» **STORED DATA**:
— start —
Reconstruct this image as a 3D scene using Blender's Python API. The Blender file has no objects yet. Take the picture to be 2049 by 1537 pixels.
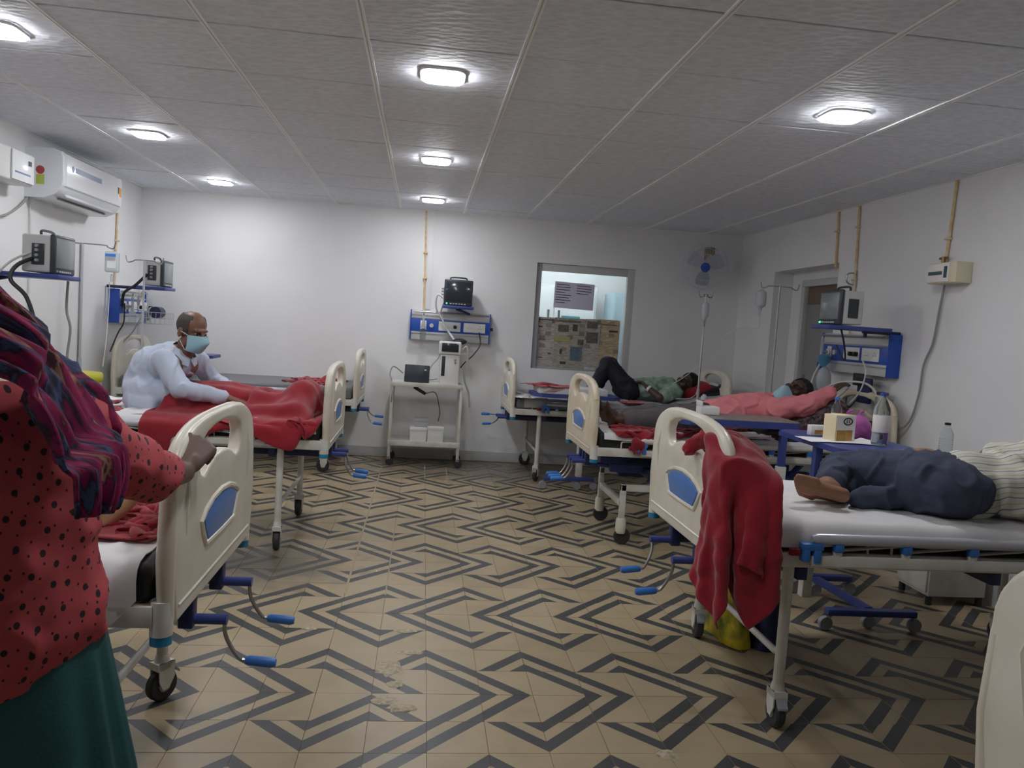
import bpy, bmesh, math, random
import numpy as np
from mathutils import Vector, Matrix, noise as mnoise
random.seed(7); np.random.seed(7)
sc = bpy.context.scene
COL = sc.collection

# ------------------------------------------------------------------ camera
cam = bpy.data.cameras.new('camera'); camo = bpy.data.objects.new('camera', cam); COL.objects.link(camo)
cam.sensor_fit = 'HORIZONTAL'; cam.sensor_width = 36.0; cam.lens = 27.456; cam.clip_start = 0.05; cam.clip_end = 60
RC = [[0.991565, 0.056712, 0.116548], [-0.111902, -0.079167, 0.990561], [0.065403, -0.995247, -0.072153]]
M = Matrix(((RC[0][0], -RC[0][1], -RC[0][2], 0.0), (RC[1][0], -RC[1][1], -RC[1][2], 0.0), (RC[2][0], -RC[2][1], -RC[2][2], 1.373), (0, 0, 0, 1)))
camo.matrix_world = M
sc.camera = camo

# ------------------------------------------------------------------ world, exposure
w = bpy.data.worlds.new('world'); sc.world = w; w.use_nodes = True
w.node_tree.nodes['Background'].inputs[0].default_value = (0.75, 0.8, 0.9, 1)
w.node_tree.nodes['Background'].inputs[1].default_value = 0.05
vs = sc.view_settings
sc.display_settings.display_device = 'sRGB'
vs.view_transform = 'Standard'; vs.look = 'None'; vs.gamma = 1.0; vs.use_curve_mapping = False
vs.exposure = 1.32
LAMP = 38.0          # emission of the ceiling LED panels

# ------------------------------------------------------------------ room numbers (metres)
XL, XR, YB, YF, ZC = -2.71, 3.23, 7.84, -1.6, 2.463

# ------------------------------------------------------------------ helpers: materials
def lin(c):
    c = c / 255.0
    return c / 12.92 if c <= 0.04045 else ((c + 0.055) / 1.055) ** 2.4
def rgb(r, g, b): return (lin(r), lin(g), lin(b), 1.0)
MATS = {}
def mat(name, col, rough=0.5, metal=0.0, var=0.0, vscale=6.0, bump=0.0, bscale=60.0, emit=0.0, trans=0.0, ior=1.45, col2=None, alpha=1.0, stretch=None, coat=0.0, sheen=0.0):
    m = bpy.data.materials.new(name); m.use_nodes = True; MATS[name] = m
    nt = m.node_tree; b = nt.nodes['Principled BSDF']
    c = rgb(*col)
    b.inputs['Base Color'].default_value = c
    b.inputs['Roughness'].default_value = rough; b.inputs['Metallic'].default_value = metal
    b.inputs['IOR'].default_value = ior
    if trans: b.inputs['Transmission Weight'].default_value = trans
    if alpha < 1: b.inputs['Alpha'].default_value = alpha
    if coat: b.inputs['Coat Weight'].default_value = coat
    if sheen: b.inputs['Sheen Weight'].default_value = sheen
    if emit:
        b.inputs['Emission Color'].default_value = c; b.inputs['Emission Strength'].default_value = emit
    if var or bump:
        tc = nt.nodes.new('ShaderNodeTexCoord'); mp = nt.nodes.new('ShaderNodeMapping')
        nt.links.new(tc.outputs['Object'], mp.inputs['Vector'])
        if stretch: mp.inputs['Scale'].default_value = stretch
    if var:
        n = nt.nodes.new('ShaderNodeTexNoise'); n.inputs['Scale'].default_value = vscale; n.inputs['Detail'].default_value = 5
        nt.links.new(mp.outputs[0], n.inputs['Vector'])
        r = nt.nodes.new('ShaderNodeValToRGB')
        c2 = rgb(*col2) if col2 else tuple(max(0, x * (1 - var)) for x in c[:3]) + (1,)
        r.color_ramp.elements[0].color = c2; r.color_ramp.elements[1].color = c
        r.color_ramp.elements[0].position = 0.35; r.color_ramp.elements[1].position = 0.62
        nt.links.new(n.outputs['Fac'], r.inputs['Fac']); nt.links.new(r.outputs[0], b.inputs['Base Color'])
    if bump:
        n2 = nt.nodes.new('ShaderNodeTexNoise'); n2.inputs['Scale'].default_value = bscale; n2.inputs['Detail'].default_value = 4
        nt.links.new(mp.outputs[0], n2.inputs['Vector'])
        bp = nt.nodes.new('ShaderNodeBump'); bp.inputs['Strength'].default_value = bump; bp.inputs['Distance'].default_value = 0.01
        nt.links.new(n2.outputs['Fac'], bp.inputs['Height']); nt.links.new(bp.outputs[0], b.inputs['Normal'])
    return m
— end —
» **WORK REQUIRED**:
Exactly restate the lines from the beginning of the data through the line with "sc.camera = camo", and no others, keeping pictures out.

» **THE SOLUTION**:
Reconstruct this image as a 3D scene using Blender's Python API. The Blender file has no objects yet. Take the picture to be 2049 by 1537 pixels.
import bpy, bmesh, math, random
import numpy as np
from mathutils import Vector, Matrix, noise as mnoise
random.seed(7); np.random.seed(7)
sc = bpy.context.scene
COL = sc.collection

# ------------------------------------------------------------------ camera
cam = bpy.data.cameras.new('camera'); camo = bpy.data.objects.new('camera', cam); COL.objects.link(camo)
cam.sensor_fit = 'HORIZONTAL'; cam.sensor_width = 36.0; cam.lens = 27.456; cam.clip_start = 0.05; cam.clip_end = 60
RC = [[0.991565, 0.056712, 0.116548], [-0.111902, -0.079167, 0.990561], [0.065403, -0.995247, -0.072153]]
M = Matrix(((RC[0][0], -RC[0][1], -RC[0][2], 0.0), (RC[1][0], -RC[1][1], -RC[1][2], 0.0), (RC[2][0], -RC[2][1], -RC[2][2], 1.373), (0, 0, 0, 1)))
camo.matrix_world = M
sc.camera = camo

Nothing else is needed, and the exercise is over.